## Job
Write out the data again in full, exactly as it reads.

## Record set
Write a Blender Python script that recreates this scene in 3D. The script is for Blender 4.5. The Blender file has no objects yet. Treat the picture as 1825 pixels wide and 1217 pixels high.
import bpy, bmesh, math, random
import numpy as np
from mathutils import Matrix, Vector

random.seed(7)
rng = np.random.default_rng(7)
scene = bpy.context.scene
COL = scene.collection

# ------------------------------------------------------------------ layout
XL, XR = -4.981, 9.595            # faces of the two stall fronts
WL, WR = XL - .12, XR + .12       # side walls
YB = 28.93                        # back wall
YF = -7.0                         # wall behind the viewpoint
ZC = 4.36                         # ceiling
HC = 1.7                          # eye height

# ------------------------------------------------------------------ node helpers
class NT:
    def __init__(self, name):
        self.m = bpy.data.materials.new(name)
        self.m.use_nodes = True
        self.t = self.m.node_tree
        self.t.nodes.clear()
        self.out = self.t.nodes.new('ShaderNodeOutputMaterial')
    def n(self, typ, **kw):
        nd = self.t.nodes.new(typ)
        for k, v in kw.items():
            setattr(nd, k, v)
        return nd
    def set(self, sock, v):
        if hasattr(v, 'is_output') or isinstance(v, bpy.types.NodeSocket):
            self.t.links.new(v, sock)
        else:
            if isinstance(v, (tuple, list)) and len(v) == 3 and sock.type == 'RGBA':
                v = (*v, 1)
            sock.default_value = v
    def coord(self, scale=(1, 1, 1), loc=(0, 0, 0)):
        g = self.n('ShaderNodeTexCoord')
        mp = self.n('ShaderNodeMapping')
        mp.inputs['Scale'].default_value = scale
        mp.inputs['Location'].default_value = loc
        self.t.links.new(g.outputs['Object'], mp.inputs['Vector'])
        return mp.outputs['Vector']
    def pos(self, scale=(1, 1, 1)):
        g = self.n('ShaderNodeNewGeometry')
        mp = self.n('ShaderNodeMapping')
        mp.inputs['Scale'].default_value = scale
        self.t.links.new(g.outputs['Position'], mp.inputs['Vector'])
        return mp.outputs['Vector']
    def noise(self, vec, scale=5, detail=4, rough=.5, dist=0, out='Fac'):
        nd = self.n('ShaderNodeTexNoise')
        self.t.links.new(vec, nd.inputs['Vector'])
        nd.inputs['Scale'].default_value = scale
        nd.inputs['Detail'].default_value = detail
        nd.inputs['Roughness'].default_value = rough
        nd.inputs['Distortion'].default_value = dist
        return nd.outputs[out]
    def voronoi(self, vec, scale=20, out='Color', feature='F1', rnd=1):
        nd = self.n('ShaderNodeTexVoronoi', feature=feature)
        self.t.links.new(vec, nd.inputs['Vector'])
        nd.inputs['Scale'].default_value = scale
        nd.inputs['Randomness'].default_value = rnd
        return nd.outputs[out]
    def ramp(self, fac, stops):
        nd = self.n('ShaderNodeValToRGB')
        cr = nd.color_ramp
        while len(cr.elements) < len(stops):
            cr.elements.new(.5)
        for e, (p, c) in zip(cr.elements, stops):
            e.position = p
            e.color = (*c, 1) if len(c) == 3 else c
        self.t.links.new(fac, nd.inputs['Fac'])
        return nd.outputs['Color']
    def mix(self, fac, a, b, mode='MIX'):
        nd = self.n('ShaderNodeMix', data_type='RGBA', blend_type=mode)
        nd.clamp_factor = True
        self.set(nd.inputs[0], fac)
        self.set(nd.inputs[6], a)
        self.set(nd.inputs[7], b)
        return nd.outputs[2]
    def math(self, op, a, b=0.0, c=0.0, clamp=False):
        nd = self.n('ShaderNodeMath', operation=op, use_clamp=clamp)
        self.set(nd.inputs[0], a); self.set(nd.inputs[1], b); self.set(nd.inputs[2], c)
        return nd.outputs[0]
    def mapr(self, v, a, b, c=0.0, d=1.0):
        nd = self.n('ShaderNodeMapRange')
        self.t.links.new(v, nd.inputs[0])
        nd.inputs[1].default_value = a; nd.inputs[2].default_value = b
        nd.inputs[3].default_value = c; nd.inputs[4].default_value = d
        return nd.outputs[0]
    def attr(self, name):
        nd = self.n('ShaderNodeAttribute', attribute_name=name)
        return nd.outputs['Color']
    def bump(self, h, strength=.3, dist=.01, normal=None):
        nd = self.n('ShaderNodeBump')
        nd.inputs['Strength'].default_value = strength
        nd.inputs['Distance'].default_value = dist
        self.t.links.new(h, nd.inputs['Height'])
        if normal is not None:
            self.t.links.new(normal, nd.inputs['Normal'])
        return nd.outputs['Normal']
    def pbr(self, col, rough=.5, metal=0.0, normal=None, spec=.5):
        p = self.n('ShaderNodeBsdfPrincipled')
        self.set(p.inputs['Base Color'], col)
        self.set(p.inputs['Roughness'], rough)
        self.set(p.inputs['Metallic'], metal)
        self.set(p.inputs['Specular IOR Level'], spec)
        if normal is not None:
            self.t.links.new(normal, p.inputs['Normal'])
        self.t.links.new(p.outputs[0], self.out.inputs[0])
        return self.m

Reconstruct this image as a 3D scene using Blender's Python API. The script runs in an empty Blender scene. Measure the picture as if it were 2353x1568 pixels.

## Solution below
Write a Blender Python script that recreates this scene in 3D. The script is for Blender 4.5. The Blender file has no objects yet. Treat the picture as 1825 pixels wide and 1217 pixels high.
import bpy, bmesh, math, random
import numpy as np
from mathutils import Matrix, Vector

random.seed(7)
rng = np.random.default_rng(7)
scene = bpy.context.scene
COL = scene.collection

# ------------------------------------------------------------------ layout
XL, XR = -4.981, 9.595            # faces of the two stall fronts
WL, WR = XL - .12, XR + .12       # side walls
YB = 28.93                        # back wall
YF = -7.0                         # wall behind the viewpoint
ZC = 4.36                         # ceiling
HC = 1.7                          # eye height

# ------------------------------------------------------------------ node helpers
class NT:
    def __init__(self, name):
        self.m = bpy.data.materials.new(name)
        self.m.use_nodes = True
        self.t = self.m.node_tree
        self.t.nodes.clear()
        self.out = self.t.nodes.new('ShaderNodeOutputMaterial')
    def n(self, typ, **kw):
        nd = self.t.nodes.new(typ)
        for k, v in kw.items():
            setattr(nd, k, v)
        return nd
    def set(self, sock, v):
        if hasattr(v, 'is_output') or isinstance(v, bpy.types.NodeSocket):
            self.t.links.new(v, sock)
        else:
            if isinstance(v, (tuple, list)) and len(v) == 3 and sock.type == 'RGBA':
                v = (*v, 1)
            sock.default_value = v
    def coord(self, scale=(1, 1, 1), loc=(0, 0, 0)):
        g = self.n('ShaderNodeTexCoord')
        mp = self.n('ShaderNodeMapping')
        mp.inputs['Scale'].default_value = scale
        mp.inputs['Location'].default_value = loc
        self.t.links.new(g.outputs['Object'], mp.inputs['Vector'])
        return mp.outputs['Vector']
    def pos(self, scale=(1, 1, 1)):
        g = self.n('ShaderNodeNewGeometry')
        mp = self.n('ShaderNodeMapping')
        mp.inputs['Scale'].default_value = scale
        self.t.links.new(g.outputs['Position'], mp.inputs['Vector'])
        return mp.outputs['Vector']
    def noise(self, vec, scale=5, detail=4, rough=.5, dist=0, out='Fac'):
        nd = self.n('ShaderNodeTexNoise')
        self.t.links.new(vec, nd.inputs['Vector'])
        nd.inputs['Scale'].default_value = scale
        nd.inputs['Detail'].default_value = detail
        nd.inputs['Roughness'].default_value = rough
        nd.inputs['Distortion'].default_value = dist
        return nd.outputs[out]
    def voronoi(self, vec, scale=20, out='Color', feature='F1', rnd=1):
        nd = self.n('ShaderNodeTexVoronoi', feature=feature)
        self.t.links.new(vec, nd.inputs['Vector'])
        nd.inputs['Scale'].default_value = scale
        nd.inputs['Randomness'].default_value = rnd
        return nd.outputs[out]
    def ramp(self, fac, stops):
        nd = self.n('ShaderNodeValToRGB')
        cr = nd.color_ramp
        while len(cr.elements) < len(stops):
            cr.elements.new(.5)
        for e, (p, c) in zip(cr.elements, stops):
            e.position = p
            e.color = (*c, 1) if len(c) == 3 else c
        self.t.links.new(fac, nd.inputs['Fac'])
        return nd.outputs['Color']
    def mix(self, fac, a, b, mode='MIX'):
        nd = self.n('ShaderNodeMix', data_type='RGBA', blend_type=mode)
        nd.clamp_factor = True
        self.set(nd.inputs[0], fac)
        self.set(nd.inputs[6], a)
        self.set(nd.inputs[7], b)
        return nd.outputs[2]
    def math(self, op, a, b=0.0, c=0.0, clamp=False):
        nd = self.n('ShaderNodeMath', operation=op, use_clamp=clamp)
        self.set(nd.inputs[0], a); self.set(nd.inputs[1], b); self.set(nd.inputs[2], c)
        return nd.outputs[0]
    def mapr(self, v, a, b, c=0.0, d=1.0):
        nd = self.n('ShaderNodeMapRange')
        self.t.links.new(v, nd.inputs[0])
        nd.inputs[1].default_value = a; nd.inputs[2].default_value = b
        nd.inputs[3].default_value = c; nd.inputs[4].default_value = d
        return nd.outputs[0]
    def attr(self, name):
        nd = self.n('ShaderNodeAttribute', attribute_name=name)
        return nd.outputs['Color']
    def bump(self, h, strength=.3, dist=.01, normal=None):
        nd = self.n('ShaderNodeBump')
        nd.inputs['Strength'].default_value = strength
        nd.inputs['Distance'].default_value = dist
        self.t.links.new(h, nd.inputs['Height'])
        if normal is not None:
            self.t.links.new(normal, nd.inputs['Normal'])
        return nd.outputs['Normal']
    def pbr(self, col, rough=.5, metal=0.0, normal=None, spec=.5):
        p = self.n('ShaderNodeBsdfPrincipled')
        self.set(p.inputs['Base Color'], col)
        self.set(p.inputs['Roughness'], rough)
        self.set(p.inputs['Metallic'], metal)
        self.set(p.inputs['Specular IOR Level'], spec)
        if normal is not None:
            self.t.links.new(normal, p.inputs['Normal'])
        self.t.links.new(p.outputs[0], self.out.inputs[0])
        return self.m

Reconstruct this image as a 3D scene using Blender's Python API. The script runs in an empty Blender scene. Measure the picture as if it were 2353x1568 pixels.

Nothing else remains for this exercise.